REQUIRED WORK
Set down the listing below verbatim, but only from its first line through the line containing "from mathutils import Vector, Matrix".

#### DATASET CONTENT ####

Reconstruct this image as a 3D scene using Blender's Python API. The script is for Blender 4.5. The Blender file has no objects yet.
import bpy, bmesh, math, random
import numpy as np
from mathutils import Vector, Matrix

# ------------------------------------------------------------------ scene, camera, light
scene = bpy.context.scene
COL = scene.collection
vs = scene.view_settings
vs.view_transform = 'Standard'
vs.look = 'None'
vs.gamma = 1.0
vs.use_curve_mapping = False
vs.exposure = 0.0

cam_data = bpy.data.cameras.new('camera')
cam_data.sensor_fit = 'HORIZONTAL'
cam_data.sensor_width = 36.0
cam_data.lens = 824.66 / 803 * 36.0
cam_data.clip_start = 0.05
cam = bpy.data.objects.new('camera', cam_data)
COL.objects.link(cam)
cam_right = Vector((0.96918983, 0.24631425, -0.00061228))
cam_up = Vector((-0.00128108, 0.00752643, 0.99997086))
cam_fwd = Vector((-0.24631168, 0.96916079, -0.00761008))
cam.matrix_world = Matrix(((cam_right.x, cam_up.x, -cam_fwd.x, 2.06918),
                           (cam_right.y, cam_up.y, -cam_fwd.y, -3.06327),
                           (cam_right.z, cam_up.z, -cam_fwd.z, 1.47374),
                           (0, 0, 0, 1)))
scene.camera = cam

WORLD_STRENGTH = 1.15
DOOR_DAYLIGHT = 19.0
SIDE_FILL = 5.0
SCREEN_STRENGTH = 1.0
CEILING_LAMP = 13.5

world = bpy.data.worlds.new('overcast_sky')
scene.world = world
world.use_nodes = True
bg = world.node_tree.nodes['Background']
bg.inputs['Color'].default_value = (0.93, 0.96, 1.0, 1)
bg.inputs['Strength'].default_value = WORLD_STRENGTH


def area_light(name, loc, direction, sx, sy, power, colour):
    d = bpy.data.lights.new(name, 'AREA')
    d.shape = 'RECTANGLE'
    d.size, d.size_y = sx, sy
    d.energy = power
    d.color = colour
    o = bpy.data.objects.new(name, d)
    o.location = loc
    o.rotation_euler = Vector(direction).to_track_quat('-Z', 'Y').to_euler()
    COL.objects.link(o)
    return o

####

THE SOLUTION
Reconstruct this image as a 3D scene using Blender's Python API. The script is for Blender 4.5. The Blender file has no objects yet.
import bpy, bmesh, math, random
import numpy as np
from mathutils import Vector, Matrix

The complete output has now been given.